The first (1987) “Wall Street movie’s theme is “Greed is Good;” the second Movie “Wall Street: Money Never”1987 Sleeps” theme asks “Is  Greed Good.”  The open scene Gordon Gekko (Michael Douglas) is released from prison and no one there to meet  him outside the prison to welcome his release.  (At the end of “Wall Street,” Gekko goes to prison.)  The newly released slick capitalist becomes motivational speaker for business people where at one meeting he meets Jake Moore (Shia La Beouf), an aggressive trader for Bear Stearns and the boyfriend of his distant daughter Winnie Gekko (Carey Mulligan).  Mr. Moore is a disciple of his elder mentor Louis Zabel ((Frank Langella)when tragedy strikes the elder he blames Bretton James for the mentor’s fate.

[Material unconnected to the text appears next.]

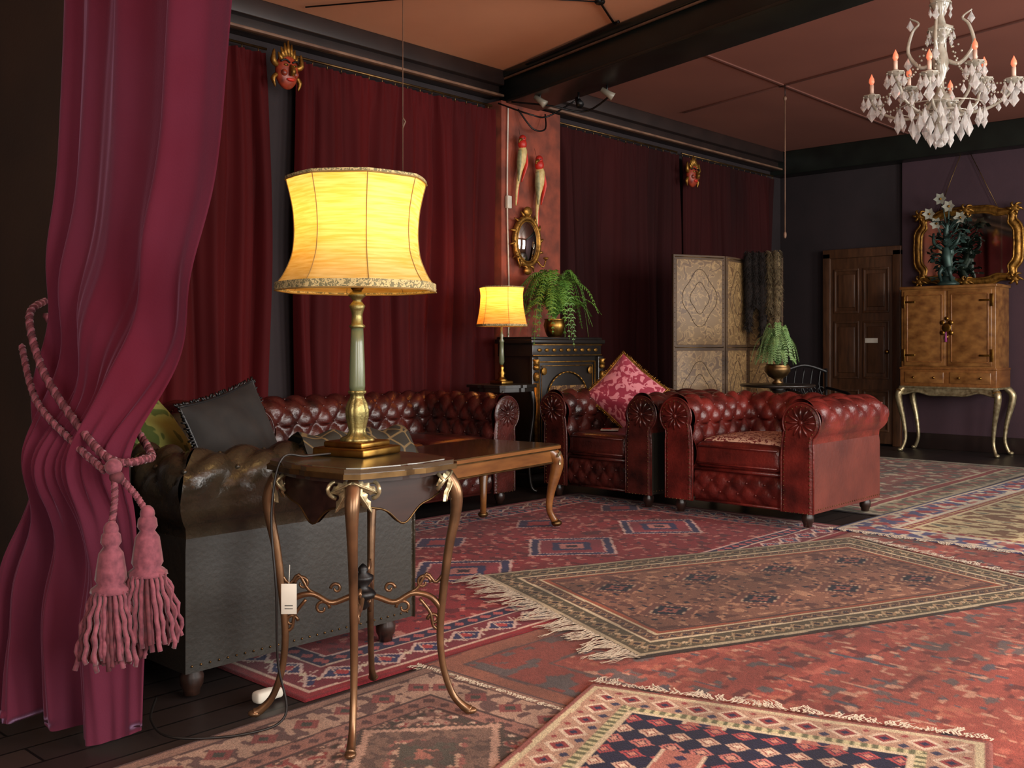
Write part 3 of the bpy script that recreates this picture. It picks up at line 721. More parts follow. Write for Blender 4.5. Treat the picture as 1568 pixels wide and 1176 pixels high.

Gekko is released from federal prison before 911 prior to the stock market debacle in late 2008.  Not unlike “The Social Network” premise, greed gets the best of the man regardless of his exceptional abilities.  The title “…Money Never Sleeps” implies greed never sleeps an unfortunate sobering reality as ambitious Jake Moore will realize if he didn’t know it before.  “money is a bitch that never sleeps,” Gekko laments.  “Time is the access of life not money,’ he continues to say.  But will he heed his own advice?

Most of the story takes place seven years later, Gekko’s book ”Is Greed Good?”  gets much notice among the public and as I said before the theme of Oliver Stone’s sequel.  When Gekko gazes at the stock markets in the Fall of 2008, with shock and amazement he sees an abrupt downturn in the markets causing worldwide panic.

As always, Michael Douglas has no shortage for words(perhaps even verbose at times) as he’s being fitted for a suit a picture of Kirk Douglas is in the background.  Even a cameo of Charlie Sheen elicits a chuckle.  Shia La Beouf’s character Jake Moore serviceable but not spectacular.  Josh Brolin, however, as Bretton James, use to trade with Gekko currently an archenemyof Gekko,the former is very convincing  as a   ruthless business tycoon.

“Wall Street; Money Never Sleeps,” is a reminder there are a lot of Gekkos out there and avarice is one of seven deadly sins anyone of any class, ehnicity,  religion, or sex can easily fall into.  The movie is worth seeing.